→ Data:
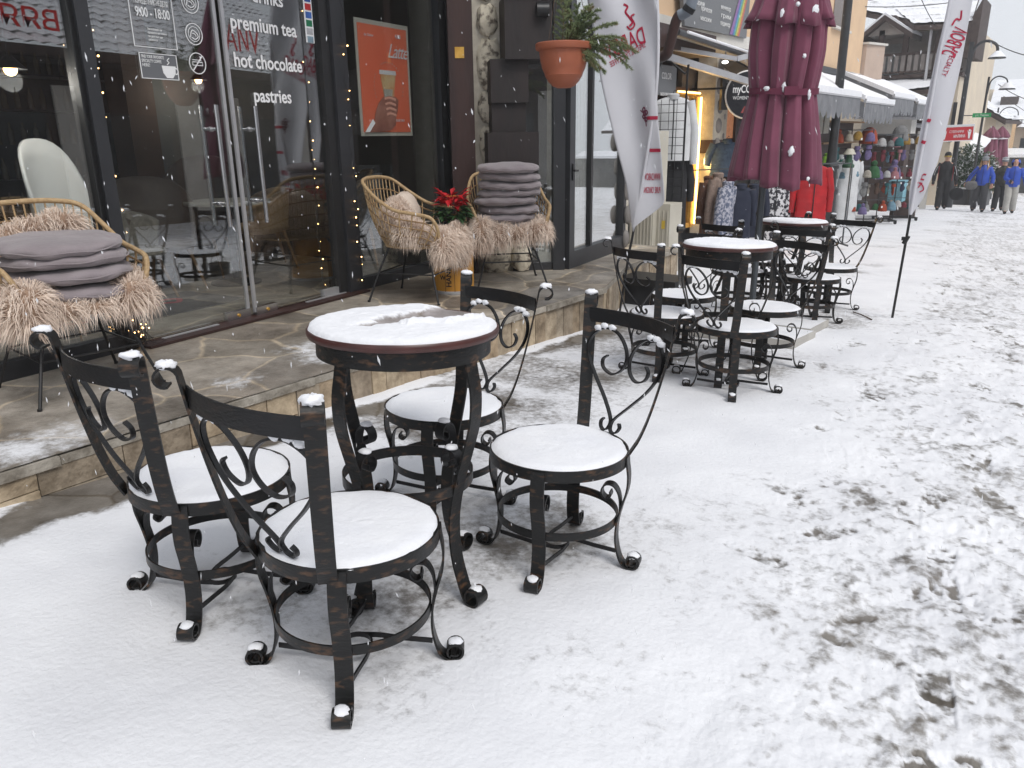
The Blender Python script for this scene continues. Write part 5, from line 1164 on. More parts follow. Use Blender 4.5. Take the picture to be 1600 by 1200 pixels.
# -- garments ------------------------------------------------------
def garment(name, top, w_, h, m, label, ang=0, sleeves=True, puff=0, group=None, hang=None, seed=0, taper=.12, thick=.08, sl=.62):
    t = empty(name, top, rot=(0,0,ang)); tag(t, label, 'garment', group); r_ = random.Random(seed)
    b = MB(); n = 28; rows = 26; o = 0
    for j in range(rows+1):
        v = j/rows; z = -h*v
        sh_ = min(1, .45+ (v/.055)*.55) if v < .055 else 1
        hw = w_/2*sh_*(1+taper*(v-.3)); th = thick*(.6+.4*min(1,v*5))
        pf = 1+puff*(abs(sin(v*h/.085*pi))**.45-.8)*1.6
        for i in range(n):
            a = 2*pi*i/n; fold = 1+.05*sin(a*5+seed+v*3)*v*(1 if not puff else .3)
            b.v.append((hw*pf**.4*cos(a)*fold, th*pf*sin(a)*fold*(1+.3*sin(a*3+seed)*.2), z))
    for j in range(rows):
        for i in range(n): b.f.append((j*n+i, (j+1)*n+i, (j+1)*n+(i+1)%n, j*n+(i+1)%n))
    b.f.append(tuple(range(n))); b.f.append(tuple(rows*n+i for i in reversed(range(n))))
    if sleeves:
        for sx in (-1,1):
            P = []; R = []; k2 = 14
            for k in range(k2+1):
                q = k/k2; P.append((sx*(w_/2*.90+w_*.16*min(1,q*2)+.02*q), .01+.03*q, -h*.06-sl*q*min(h,.95))); R.append((.075-.025*q)*(1+puff*1.4*(abs(sin(q*sl/.085*pi))**.45-.8)))
            b.tube(P, R, 10)
    body = b.build('body', m, t, smooth=60)
    MB().lathe([(.055,-.02),(.075,-.03),(.085,.03),(.06,.05),(.05,.03)], 16).build('collar', m, t)
    if puff or h > .8:
        MB().strap([(0,-thick*1.02*(.6+.4*min(1,q*5))-.012*(puff>0),-h*q) for q in np.linspace(.03,.98,14)], (1,0,0), .014, .006).build('zip', 'blackcloth', t)
        for sx in (): MB().strap([(sx*w_*.28,-thick*.92-.004,-h*.62),(sx*w_*.20,-thick*.98-.006,-h*.52)], (1,0,0), .012, .006).build('pocket_flap', 'blackcloth', t)
    if hang: MB().tube(cr([(0,0,0),(0,0,.06),(.02,0,.09),(.035,0,.075)],4), .004, 6).tube([(-w_*.3,0,-.02),(0,0,.03),(w_*.3,0,-.02)], .006, 6).build('hanger', 'blackmetal', t)
    return t
def rail(name, p, w_, h, ang, label, cat='clothes rail'):
    t = empty(name, p, rot=(0,0,ang)); tag(t, label, cat); b = MB()
    b.tube([(-w_/2,0,0.06),(-w_/2,0,h),(w_/2,0,h),(w_/2,0,.06)], .014, 8); b.build('frame', 'pole', t)
    for sx in (-1,1): MB().tube([(sx*w_/2,-.22,.06),(sx*w_/2,.22,.06)], .014, 8).build('foot', 'pole', t)
    return t
def gp(x, y, yp): return Py(x, y, yp)
fa2 = YAW
# grid stand with a white jacket and black coat (behind the white flag)
gs_ = empty('grid_stand', (0,0,0)); tag(gs_, 'black wire grid stand with rounded top, white jacket hanging on it', 'display stand'); yp = 10.2
a_ = Py(1024,118,yp); b_ = Py(1074,118,yp); zb = gz(yp)
g = MB().tube(cr([(a_.x,yp,zb),(a_.x,yp,a_.z),(b_.x-.03,yp,a_.z),(b_.x,yp,a_.z-.08),(b_.x,yp,zb)],4), .014, 8); g.build('frame', 'blackmetal', gs_)
g = MB(); z1 = Py(1050,155,yp).z
for k in range(5): x = a_.x+(b_.x-a_.x)*k/4; g.tube([(x,yp-.02,.35),(x,yp-.02,z1)], .004, 5)
k = 0
while .35+k*.105 < z1: g.tube([(a_.x,yp-.02,.35+k*.105),(b_.x,yp-.02,.35+k*.105)], .004, 5); k += 1
g.build('grid', 'blackmetal', gs_)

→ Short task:
Return the material exactly as given, apart from the pictures.

→ Output of the exercise:
The Blender Python script for this scene continues. Write part 5, from line 1164 on. More parts follow. Use Blender 4.5. Take the picture to be 1600 by 1200 pixels.
# -- garments ------------------------------------------------------
def garment(name, top, w_, h, m, label, ang=0, sleeves=True, puff=0, group=None, hang=None, seed=0, taper=.12, thick=.08, sl=.62):
    t = empty(name, top, rot=(0,0,ang)); tag(t, label, 'garment', group); r_ = random.Random(seed)
    b = MB(); n = 28; rows = 26; o = 0
    for j in range(rows+1):
        v = j/rows; z = -h*v
        sh_ = min(1, .45+ (v/.055)*.55) if v < .055 else 1
        hw = w_/2*sh_*(1+taper*(v-.3)); th = thick*(.6+.4*min(1,v*5))
        pf = 1+puff*(abs(sin(v*h/.085*pi))**.45-.8)*1.6
        for i in range(n):
            a = 2*pi*i/n; fold = 1+.05*sin(a*5+seed+v*3)*v*(1 if not puff else .3)
            b.v.append((hw*pf**.4*cos(a)*fold, th*pf*sin(a)*fold*(1+.3*sin(a*3+seed)*.2), z))
    for j in range(rows):
        for i in range(n): b.f.append((j*n+i, (j+1)*n+i, (j+1)*n+(i+1)%n, j*n+(i+1)%n))
    b.f.append(tuple(range(n))); b.f.append(tuple(rows*n+i for i in reversed(range(n))))
    if sleeves:
        for sx in (-1,1):
            P = []; R = []; k2 = 14
            for k in range(k2+1):
                q = k/k2; P.append((sx*(w_/2*.90+w_*.16*min(1,q*2)+.02*q), .01+.03*q, -h*.06-sl*q*min(h,.95))); R.append((.075-.025*q)*(1+puff*1.4*(abs(sin(q*sl/.085*pi))**.45-.8)))
            b.tube(P, R, 10)
    body = b.build('body', m, t, smooth=60)
    MB().lathe([(.055,-.02),(.075,-.03),(.085,.03),(.06,.05),(.05,.03)], 16).build('collar', m, t)
    if puff or h > .8:
        MB().strap([(0,-thick*1.02*(.6+.4*min(1,q*5))-.012*(puff>0),-h*q) for q in np.linspace(.03,.98,14)], (1,0,0), .014, .006).build('zip', 'blackcloth', t)
        for sx in (): MB().strap([(sx*w_*.28,-thick*.92-.004,-h*.62),(sx*w_*.20,-thick*.98-.006,-h*.52)], (1,0,0), .012, .006).build('pocket_flap', 'blackcloth', t)
    if hang: MB().tube(cr([(0,0,0),(0,0,.06),(.02,0,.09),(.035,0,.075)],4), .004, 6).tube([(-w_*.3,0,-.02),(0,0,.03),(w_*.3,0,-.02)], .006, 6).build('hanger', 'blackmetal', t)
    return t
def rail(name, p, w_, h, ang, label, cat='clothes rail'):
    t = empty(name, p, rot=(0,0,ang)); tag(t, label, cat); b = MB()
    b.tube([(-w_/2,0,0.06),(-w_/2,0,h),(w_/2,0,h),(w_/2,0,.06)], .014, 8); b.build('frame', 'pole', t)
    for sx in (-1,1): MB().tube([(sx*w_/2,-.22,.06),(sx*w_/2,.22,.06)], .014, 8).build('foot', 'pole', t)
    return t
def gp(x, y, yp): return Py(x, y, yp)
fa2 = YAW
# grid stand with a white jacket and black coat (behind the white flag)
gs_ = empty('grid_stand', (0,0,0)); tag(gs_, 'black wire grid stand with rounded top, white jacket hanging on it', 'display stand'); yp = 10.2
a_ = Py(1024,118,yp); b_ = Py(1074,118,yp); zb = gz(yp)
g = MB().tube(cr([(a_.x,yp,zb),(a_.x,yp,a_.z),(b_.x-.03,yp,a_.z),(b_.x,yp,a_.z-.08),(b_.x,yp,zb)],4), .014, 8); g.build('frame', 'blackmetal', gs_)
g = MB(); z1 = Py(1050,155,yp).z
for k in range(5): x = a_.x+(b_.x-a_.x)*k/4; g.tube([(x,yp-.02,.35),(x,yp-.02,z1)], .004, 5)
k = 0
while .35+k*.105 < z1: g.tube([(a_.x,yp-.02,.35+k*.105),(b_.x,yp-.02,.35+k*.105)], .004, 5); k += 1
g.build('grid', 'blackmetal', gs_)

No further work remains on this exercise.